Хорошего писателя видно с первых предложений, Мариенгоф в первых трех абзацев метафорами задает тон всему произведению: «…Под кроватями из карельской березы, как трупы, лежат мешки. …Ваза серебристая, высокая, формы – женской руки с обрубленной кистью. …Сосредоточенные солдаты перевозили каких-то людей, похожих на поломанную старую дачную мебель». Вот так видит 1918 год Ольга – разорившаяся после революции буржуа, родители которой эмигрировали, а ей посоветовали выйти замуж за большевика, чтобы сохранить квартиру. Интересно, как Мариенгоф работает с персонажами в своем фрагментарном повествовании. Для создания метонимии все персонажи представлены, как совокупность каких-либо частей тела. Мариенгоф приводит краткое описание персонажа несколькими эпитетами, далее в тексте может повторятся только один эпитет, являющийся доминантой, но по этому слову читатель определяет, о ком идет речь. То есть часть вместо целого создает устойчивый образ, который воспроизводится при повторном упоминании. Автор акцентирует внимание на ноги домработницы: «Ее голые, гладкие, розовые, теплые и тяжелые икры дрожат. Кажется, что эта женщина обладает двумя горячими сердцами и оба заключены здесь». Спустя почти тридцать страниц, при упоминании домработницы автор говорит про ноги, и у читателя воспроизводится образ домработницы. По такому фрагментарному принципу построены почти все персонажи, кроме одного – Докучаева. Персонаж строится из огромного количества внешних деталей, он не только меняет свой внешний облик, естественно, в целях выгодной сделки, но и способен менять акцент, жестикуляцию, взгляд. Он представляет собой хамелеона – идеальный имажинистский образ.

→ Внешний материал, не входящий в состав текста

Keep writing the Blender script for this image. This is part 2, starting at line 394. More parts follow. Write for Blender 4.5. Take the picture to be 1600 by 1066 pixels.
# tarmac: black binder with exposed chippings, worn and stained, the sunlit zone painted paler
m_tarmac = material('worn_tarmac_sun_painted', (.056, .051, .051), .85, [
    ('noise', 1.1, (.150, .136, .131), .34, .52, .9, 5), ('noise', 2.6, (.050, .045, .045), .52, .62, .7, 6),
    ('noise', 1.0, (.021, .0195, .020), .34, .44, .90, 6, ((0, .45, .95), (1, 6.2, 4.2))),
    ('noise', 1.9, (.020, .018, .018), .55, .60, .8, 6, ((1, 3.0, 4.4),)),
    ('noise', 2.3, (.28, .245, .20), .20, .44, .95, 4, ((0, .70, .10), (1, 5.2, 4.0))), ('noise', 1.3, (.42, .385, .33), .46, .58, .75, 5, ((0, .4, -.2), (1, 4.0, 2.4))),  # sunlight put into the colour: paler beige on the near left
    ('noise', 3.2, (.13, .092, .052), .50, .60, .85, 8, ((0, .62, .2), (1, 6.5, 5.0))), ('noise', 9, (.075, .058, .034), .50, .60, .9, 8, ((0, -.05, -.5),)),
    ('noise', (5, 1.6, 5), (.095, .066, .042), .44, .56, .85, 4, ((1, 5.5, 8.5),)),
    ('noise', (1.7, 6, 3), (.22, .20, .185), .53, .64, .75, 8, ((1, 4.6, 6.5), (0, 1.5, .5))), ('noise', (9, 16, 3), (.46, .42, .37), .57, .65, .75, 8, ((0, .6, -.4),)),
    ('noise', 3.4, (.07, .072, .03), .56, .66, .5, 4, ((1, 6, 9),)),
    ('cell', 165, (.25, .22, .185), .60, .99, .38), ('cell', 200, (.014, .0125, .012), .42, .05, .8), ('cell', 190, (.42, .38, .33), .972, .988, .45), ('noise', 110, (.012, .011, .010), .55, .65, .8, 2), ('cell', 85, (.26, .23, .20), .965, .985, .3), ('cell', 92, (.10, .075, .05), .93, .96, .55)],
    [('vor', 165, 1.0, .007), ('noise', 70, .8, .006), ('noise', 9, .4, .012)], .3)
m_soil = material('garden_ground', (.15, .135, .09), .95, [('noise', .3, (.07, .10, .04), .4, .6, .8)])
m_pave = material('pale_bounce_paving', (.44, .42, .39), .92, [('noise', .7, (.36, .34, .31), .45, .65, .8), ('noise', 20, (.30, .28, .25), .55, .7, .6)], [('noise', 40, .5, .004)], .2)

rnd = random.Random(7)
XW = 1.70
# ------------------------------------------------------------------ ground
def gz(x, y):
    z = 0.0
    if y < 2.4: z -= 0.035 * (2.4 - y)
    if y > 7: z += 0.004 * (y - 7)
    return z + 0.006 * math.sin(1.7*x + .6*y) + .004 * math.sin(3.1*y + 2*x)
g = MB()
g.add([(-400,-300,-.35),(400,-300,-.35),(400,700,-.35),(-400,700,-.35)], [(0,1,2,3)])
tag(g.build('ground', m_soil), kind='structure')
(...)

В романе присутствует большое количество имен известных личностей от античности до советского периода, представленные газетные вырезки, показывают, как жила эпоха и что в ней происходило. Это создает эффект хроники, как срез эпохи через призму людей, которым не было в ней места.
«Не искусство боится жизни, а жизнь боится искусства, так как искусство несет смерть, и, разумеется, не мертвому же бояться живого. Воинство искусства — это мертвое воинство».